No wonder there's no angry, face-spitting songs around at the moment about how we've all been tricked. There's certainly no pop songs around quoting Blake! There's no lyrical narrative whatsoever in music any more - after all, it's not there to be pondered, but to provide the backdrop to something else. Hence the rise of that brand of unobtrusive, anodyne cafe/bar music which seems to be the bastard child of acid jazz and trip hop. When you're in a crowded Ikea bar, you're not there to dance, and you're not there to listen - so why do they crank up something which approaches danceability so you're straining to be heard? Hapless proprietors of city wine bars mistakenly think it confers instant 'atmosphere' upon barn-like spaces full of oblivious, shouting suits of a Friday night. It doesn't - it's just incongruous and irritating. The suits might as well be in the boardroom for all they care about the music being played, and the rest of us might as well slap on an old favourite and crack open a tinny at home.

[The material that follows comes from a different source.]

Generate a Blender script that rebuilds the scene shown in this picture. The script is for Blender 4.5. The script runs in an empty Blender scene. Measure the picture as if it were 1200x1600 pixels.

Whatever happened to the pub jukebox? Having to leave your beer and your seat and actually pay for a tune was a testament to your fondness for it. Not to mention live music - if it's worth standing in a pool of unidentifiable fluid with your face in a tall guy's armpits, someone's beer resting on your shoulder and someone else's hand resting on your arse, it's probably worth listening to. That's where the marketers really get it wrong - they underestimate how much music actually means to people.